── Material provided

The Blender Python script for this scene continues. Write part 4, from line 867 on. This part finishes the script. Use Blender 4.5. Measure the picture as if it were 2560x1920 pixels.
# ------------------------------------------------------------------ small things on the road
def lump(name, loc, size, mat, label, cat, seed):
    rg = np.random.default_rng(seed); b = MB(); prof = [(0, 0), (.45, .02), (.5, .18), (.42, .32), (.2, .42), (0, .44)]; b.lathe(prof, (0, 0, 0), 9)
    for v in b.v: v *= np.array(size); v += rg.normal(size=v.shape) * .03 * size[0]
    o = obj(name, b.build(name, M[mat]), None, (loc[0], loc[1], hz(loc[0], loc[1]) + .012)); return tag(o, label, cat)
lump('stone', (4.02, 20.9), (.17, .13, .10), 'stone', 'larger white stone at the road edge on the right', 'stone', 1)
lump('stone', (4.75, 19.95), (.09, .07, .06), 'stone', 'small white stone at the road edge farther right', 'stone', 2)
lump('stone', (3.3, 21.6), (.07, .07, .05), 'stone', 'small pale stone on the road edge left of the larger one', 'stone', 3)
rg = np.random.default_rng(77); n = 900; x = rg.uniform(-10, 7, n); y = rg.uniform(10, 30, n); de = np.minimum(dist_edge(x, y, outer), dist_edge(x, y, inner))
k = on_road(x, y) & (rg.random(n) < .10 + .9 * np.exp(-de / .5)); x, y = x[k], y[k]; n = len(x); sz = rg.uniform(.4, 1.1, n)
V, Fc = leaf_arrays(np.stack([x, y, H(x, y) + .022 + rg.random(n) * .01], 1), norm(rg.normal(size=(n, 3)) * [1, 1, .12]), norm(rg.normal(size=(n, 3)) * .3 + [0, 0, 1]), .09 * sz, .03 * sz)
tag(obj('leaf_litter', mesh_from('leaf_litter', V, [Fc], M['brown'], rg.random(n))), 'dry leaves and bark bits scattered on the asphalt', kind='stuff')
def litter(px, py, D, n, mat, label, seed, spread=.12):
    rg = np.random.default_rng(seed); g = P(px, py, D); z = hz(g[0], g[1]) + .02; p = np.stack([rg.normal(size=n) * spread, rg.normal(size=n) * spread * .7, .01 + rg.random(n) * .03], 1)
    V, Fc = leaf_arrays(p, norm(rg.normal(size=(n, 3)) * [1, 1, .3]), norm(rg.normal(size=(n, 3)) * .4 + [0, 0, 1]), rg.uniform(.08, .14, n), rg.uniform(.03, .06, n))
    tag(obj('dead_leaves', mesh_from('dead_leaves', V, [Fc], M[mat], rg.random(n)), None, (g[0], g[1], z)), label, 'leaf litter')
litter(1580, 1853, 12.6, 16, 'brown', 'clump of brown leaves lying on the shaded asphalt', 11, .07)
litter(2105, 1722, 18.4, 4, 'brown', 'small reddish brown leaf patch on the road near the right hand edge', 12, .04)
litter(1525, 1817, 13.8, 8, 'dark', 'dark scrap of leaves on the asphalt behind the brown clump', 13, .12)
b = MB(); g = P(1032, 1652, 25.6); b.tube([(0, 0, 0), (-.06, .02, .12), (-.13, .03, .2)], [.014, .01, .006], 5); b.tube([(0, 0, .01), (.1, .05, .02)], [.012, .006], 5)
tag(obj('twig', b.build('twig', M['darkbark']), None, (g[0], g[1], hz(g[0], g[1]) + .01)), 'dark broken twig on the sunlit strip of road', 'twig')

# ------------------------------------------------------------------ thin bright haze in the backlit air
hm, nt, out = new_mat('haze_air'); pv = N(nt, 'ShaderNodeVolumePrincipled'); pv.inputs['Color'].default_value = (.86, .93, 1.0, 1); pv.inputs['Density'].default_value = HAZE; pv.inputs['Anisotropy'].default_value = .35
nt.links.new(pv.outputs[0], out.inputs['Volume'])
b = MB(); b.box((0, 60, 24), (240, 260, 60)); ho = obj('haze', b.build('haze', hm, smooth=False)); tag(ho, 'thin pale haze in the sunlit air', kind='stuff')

────

What you have to do: Your task is to transcribe the material exactly.

Task output:
The Blender Python script for this scene continues. Write part 4, from line 867 on. This part finishes the script. Use Blender 4.5. Measure the picture as if it were 2560x1920 pixels.
# ------------------------------------------------------------------ small things on the road
def lump(name, loc, size, mat, label, cat, seed):
    rg = np.random.default_rng(seed); b = MB(); prof = [(0, 0), (.45, .02), (.5, .18), (.42, .32), (.2, .42), (0, .44)]; b.lathe(prof, (0, 0, 0), 9)
    for v in b.v: v *= np.array(size); v += rg.normal(size=v.shape) * .03 * size[0]
    o = obj(name, b.build(name, M[mat]), None, (loc[0], loc[1], hz(loc[0], loc[1]) + .012)); return tag(o, label, cat)
lump('stone', (4.02, 20.9), (.17, .13, .10), 'stone', 'larger white stone at the road edge on the right', 'stone', 1)
lump('stone', (4.75, 19.95), (.09, .07, .06), 'stone', 'small white stone at the road edge farther right', 'stone', 2)
lump('stone', (3.3, 21.6), (.07, .07, .05), 'stone', 'small pale stone on the road edge left of the larger one', 'stone', 3)
rg = np.random.default_rng(77); n = 900; x = rg.uniform(-10, 7, n); y = rg.uniform(10, 30, n); de = np.minimum(dist_edge(x, y, outer), dist_edge(x, y, inner))
k = on_road(x, y) & (rg.random(n) < .10 + .9 * np.exp(-de / .5)); x, y = x[k], y[k]; n = len(x); sz = rg.uniform(.4, 1.1, n)
V, Fc = leaf_arrays(np.stack([x, y, H(x, y) + .022 + rg.random(n) * .01], 1), norm(rg.normal(size=(n, 3)) * [1, 1, .12]), norm(rg.normal(size=(n, 3)) * .3 + [0, 0, 1]), .09 * sz, .03 * sz)
tag(obj('leaf_litter', mesh_from('leaf_litter', V, [Fc], M['brown'], rg.random(n))), 'dry leaves and bark bits scattered on the asphalt', kind='stuff')
def litter(px, py, D, n, mat, label, seed, spread=.12):
    rg = np.random.default_rng(seed); g = P(px, py, D); z = hz(g[0], g[1]) + .02; p = np.stack([rg.normal(size=n) * spread, rg.normal(size=n) * spread * .7, .01 + rg.random(n) * .03], 1)
    V, Fc = leaf_arrays(p, norm(rg.normal(size=(n, 3)) * [1, 1, .3]), norm(rg.normal(size=(n, 3)) * .4 + [0, 0, 1]), rg.uniform(.08, .14, n), rg.uniform(.03, .06, n))
    tag(obj('dead_leaves', mesh_from('dead_leaves', V, [Fc], M[mat], rg.random(n)), None, (g[0], g[1], z)), label, 'leaf litter')
litter(1580, 1853, 12.6, 16, 'brown', 'clump of brown leaves lying on the shaded asphalt', 11, .07)
litter(2105, 1722, 18.4, 4, 'brown', 'small reddish brown leaf patch on the road near the right hand edge', 12, .04)
litter(1525, 1817, 13.8, 8, 'dark', 'dark scrap of leaves on the asphalt behind the brown clump', 13, .12)
b = MB(); g = P(1032, 1652, 25.6); b.tube([(0, 0, 0), (-.06, .02, .12), (-.13, .03, .2)], [.014, .01, .006], 5); b.tube([(0, 0, .01), (.1, .05, .02)], [.012, .006], 5)
tag(obj('twig', b.build('twig', M['darkbark']), None, (g[0], g[1], hz(g[0], g[1]) + .01)), 'dark broken twig on the sunlit strip of road', 'twig')

# ------------------------------------------------------------------ thin bright haze in the backlit air
hm, nt, out = new_mat('haze_air'); pv = N(nt, 'ShaderNodeVolumePrincipled'); pv.inputs['Color'].default_value = (.86, .93, 1.0, 1); pv.inputs['Density'].default_value = HAZE; pv.inputs['Anisotropy'].default_value = .35
nt.links.new(pv.outputs[0], out.inputs['Volume'])
b = MB(); b.box((0, 60, 24), (240, 260, 60)); ho = obj('haze', b.build('haze', hm, smooth=False)); tag(ho, 'thin pale haze in the sunlit air', kind='stuff')